> [TASK PROMPT]:
Count how many lines of the material contain the string "wide", then give that number and nothing more.

> [TASK DATA]:

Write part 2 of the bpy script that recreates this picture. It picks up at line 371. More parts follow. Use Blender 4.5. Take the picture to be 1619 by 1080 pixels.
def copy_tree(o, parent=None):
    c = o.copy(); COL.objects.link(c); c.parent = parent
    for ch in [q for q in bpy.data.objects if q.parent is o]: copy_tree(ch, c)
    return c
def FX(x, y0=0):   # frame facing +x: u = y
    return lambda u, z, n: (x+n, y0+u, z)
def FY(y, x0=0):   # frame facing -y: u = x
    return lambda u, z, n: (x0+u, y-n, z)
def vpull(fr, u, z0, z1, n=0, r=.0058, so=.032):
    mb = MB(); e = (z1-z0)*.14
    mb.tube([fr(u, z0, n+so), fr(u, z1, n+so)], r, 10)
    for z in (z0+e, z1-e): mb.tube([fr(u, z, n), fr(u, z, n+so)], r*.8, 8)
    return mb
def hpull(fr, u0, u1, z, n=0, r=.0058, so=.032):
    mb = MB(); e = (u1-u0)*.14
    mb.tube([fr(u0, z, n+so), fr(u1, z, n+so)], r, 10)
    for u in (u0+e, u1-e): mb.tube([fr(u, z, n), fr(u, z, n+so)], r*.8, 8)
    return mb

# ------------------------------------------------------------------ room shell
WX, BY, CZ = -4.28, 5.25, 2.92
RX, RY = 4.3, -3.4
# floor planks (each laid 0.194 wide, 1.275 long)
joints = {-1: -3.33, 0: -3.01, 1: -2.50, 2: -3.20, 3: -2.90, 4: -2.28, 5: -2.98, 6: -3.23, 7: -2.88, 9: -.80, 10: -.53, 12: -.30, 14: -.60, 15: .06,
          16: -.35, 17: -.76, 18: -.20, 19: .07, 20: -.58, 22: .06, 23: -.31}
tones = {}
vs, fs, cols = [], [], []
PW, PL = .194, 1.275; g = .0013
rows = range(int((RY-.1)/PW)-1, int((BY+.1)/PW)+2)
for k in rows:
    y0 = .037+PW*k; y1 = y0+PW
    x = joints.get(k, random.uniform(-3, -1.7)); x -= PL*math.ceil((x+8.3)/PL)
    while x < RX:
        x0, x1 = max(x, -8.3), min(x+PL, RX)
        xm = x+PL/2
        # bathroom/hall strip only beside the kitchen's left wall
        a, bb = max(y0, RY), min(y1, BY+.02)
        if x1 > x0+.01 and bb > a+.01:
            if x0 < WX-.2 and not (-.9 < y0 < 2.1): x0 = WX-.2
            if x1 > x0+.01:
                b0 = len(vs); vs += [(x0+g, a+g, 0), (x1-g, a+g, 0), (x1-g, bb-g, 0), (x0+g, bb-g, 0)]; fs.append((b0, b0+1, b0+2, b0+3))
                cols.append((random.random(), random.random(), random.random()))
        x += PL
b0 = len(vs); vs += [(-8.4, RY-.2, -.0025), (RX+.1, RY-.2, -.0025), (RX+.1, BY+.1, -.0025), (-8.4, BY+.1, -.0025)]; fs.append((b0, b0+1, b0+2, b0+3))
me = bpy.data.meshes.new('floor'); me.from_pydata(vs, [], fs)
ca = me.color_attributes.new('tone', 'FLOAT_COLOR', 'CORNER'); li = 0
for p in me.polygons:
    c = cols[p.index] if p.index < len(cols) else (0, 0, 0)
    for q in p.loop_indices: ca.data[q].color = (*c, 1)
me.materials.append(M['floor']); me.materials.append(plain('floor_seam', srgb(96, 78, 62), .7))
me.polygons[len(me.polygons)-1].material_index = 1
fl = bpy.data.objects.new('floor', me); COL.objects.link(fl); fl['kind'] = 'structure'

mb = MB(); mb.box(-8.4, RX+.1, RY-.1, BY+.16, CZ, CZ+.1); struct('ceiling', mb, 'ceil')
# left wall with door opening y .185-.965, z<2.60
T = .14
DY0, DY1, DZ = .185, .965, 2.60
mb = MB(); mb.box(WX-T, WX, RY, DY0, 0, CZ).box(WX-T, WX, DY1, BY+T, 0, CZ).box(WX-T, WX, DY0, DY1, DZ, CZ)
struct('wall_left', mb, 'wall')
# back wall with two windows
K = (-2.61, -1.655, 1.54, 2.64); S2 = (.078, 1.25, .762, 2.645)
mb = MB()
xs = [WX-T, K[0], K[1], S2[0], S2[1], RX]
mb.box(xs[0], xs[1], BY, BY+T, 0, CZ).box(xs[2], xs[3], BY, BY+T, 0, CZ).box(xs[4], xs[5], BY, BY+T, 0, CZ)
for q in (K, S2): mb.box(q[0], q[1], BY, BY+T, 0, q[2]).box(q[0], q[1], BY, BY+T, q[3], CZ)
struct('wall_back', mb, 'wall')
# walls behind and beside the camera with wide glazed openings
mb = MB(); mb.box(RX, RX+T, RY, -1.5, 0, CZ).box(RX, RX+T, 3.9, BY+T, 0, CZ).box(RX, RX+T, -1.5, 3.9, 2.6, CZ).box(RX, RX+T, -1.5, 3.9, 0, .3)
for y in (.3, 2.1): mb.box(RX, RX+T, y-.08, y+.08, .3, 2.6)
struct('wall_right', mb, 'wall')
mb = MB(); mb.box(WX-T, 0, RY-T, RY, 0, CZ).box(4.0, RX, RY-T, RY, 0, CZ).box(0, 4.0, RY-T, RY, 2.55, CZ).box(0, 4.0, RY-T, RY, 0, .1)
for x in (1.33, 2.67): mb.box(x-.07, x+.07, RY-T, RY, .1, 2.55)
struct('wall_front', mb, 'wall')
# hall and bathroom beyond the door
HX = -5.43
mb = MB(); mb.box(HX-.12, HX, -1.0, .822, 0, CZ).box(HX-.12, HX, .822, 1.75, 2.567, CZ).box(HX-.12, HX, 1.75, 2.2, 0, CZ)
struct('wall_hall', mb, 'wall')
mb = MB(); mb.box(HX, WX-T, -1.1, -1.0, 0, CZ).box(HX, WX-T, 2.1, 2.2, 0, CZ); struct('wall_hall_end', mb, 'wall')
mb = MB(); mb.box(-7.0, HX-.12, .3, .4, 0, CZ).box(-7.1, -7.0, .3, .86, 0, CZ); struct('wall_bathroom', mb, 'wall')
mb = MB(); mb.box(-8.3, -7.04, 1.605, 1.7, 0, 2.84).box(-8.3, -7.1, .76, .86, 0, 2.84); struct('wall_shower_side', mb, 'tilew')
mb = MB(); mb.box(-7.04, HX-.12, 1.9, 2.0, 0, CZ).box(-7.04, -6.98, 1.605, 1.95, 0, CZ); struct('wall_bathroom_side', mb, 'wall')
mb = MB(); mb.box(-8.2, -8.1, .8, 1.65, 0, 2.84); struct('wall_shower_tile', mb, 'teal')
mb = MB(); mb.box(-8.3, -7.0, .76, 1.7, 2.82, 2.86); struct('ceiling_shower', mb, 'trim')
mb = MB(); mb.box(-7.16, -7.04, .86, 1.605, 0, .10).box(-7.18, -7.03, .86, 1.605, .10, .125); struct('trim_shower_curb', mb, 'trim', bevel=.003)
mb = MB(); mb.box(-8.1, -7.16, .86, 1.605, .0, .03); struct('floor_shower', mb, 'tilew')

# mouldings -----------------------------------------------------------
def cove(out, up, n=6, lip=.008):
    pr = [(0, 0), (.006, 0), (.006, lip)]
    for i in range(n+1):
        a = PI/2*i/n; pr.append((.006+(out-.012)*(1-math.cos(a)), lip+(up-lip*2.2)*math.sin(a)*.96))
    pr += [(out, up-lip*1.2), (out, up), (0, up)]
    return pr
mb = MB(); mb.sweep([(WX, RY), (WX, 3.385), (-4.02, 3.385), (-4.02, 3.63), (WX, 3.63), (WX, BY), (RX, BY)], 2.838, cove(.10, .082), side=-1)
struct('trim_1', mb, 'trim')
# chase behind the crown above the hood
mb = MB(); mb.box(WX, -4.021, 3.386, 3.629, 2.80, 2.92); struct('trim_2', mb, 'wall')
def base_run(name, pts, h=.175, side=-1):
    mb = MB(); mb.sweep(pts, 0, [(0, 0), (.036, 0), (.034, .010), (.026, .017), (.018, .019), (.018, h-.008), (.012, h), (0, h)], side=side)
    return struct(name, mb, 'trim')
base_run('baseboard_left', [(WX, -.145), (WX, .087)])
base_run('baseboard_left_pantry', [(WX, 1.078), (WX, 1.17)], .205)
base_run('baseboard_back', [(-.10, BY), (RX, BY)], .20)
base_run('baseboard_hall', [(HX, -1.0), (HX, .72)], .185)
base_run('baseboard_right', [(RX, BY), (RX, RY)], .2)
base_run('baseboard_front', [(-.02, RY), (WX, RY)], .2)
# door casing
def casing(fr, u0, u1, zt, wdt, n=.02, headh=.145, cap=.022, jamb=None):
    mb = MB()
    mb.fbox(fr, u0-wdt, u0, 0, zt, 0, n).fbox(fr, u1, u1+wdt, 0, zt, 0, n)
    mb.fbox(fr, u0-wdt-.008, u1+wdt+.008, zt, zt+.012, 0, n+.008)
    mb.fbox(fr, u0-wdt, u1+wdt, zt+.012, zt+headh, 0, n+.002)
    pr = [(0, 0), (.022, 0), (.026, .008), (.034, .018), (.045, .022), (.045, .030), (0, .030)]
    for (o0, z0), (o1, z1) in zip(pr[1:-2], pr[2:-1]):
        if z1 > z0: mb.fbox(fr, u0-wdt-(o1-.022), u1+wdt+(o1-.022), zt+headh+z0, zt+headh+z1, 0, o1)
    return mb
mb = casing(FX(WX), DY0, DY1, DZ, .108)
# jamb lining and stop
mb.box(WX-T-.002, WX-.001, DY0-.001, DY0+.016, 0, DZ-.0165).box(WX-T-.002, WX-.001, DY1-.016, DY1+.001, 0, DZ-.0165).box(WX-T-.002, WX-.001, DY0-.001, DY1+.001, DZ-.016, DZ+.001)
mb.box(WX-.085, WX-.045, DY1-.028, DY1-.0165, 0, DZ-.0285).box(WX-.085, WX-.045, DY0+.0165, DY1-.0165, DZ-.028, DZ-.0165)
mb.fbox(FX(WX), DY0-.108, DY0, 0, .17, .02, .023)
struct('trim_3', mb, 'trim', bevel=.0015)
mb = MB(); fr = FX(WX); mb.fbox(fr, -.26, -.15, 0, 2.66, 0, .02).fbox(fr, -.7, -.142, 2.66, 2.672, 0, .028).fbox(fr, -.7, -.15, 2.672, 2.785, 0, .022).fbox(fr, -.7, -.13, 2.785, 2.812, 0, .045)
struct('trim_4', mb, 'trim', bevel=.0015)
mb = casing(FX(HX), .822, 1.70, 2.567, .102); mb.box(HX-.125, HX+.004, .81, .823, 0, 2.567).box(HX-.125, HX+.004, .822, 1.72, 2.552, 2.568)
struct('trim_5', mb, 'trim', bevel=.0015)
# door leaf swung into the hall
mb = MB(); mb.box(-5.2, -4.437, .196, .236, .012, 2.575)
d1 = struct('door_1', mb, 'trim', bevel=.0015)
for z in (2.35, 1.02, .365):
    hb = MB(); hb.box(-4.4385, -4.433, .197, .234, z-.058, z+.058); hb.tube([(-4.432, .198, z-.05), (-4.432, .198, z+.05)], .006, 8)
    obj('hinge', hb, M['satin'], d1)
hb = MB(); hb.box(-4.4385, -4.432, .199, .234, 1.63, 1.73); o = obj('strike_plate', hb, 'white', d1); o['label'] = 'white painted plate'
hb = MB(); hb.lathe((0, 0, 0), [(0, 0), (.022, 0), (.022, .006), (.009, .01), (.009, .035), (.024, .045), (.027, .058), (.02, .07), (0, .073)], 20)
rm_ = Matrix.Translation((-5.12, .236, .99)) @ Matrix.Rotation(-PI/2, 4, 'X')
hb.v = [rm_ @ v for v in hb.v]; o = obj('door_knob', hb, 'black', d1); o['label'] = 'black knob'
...
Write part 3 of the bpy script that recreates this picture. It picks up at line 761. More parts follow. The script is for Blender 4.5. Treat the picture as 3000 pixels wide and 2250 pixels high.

> [RESPONSE BELOW]:
3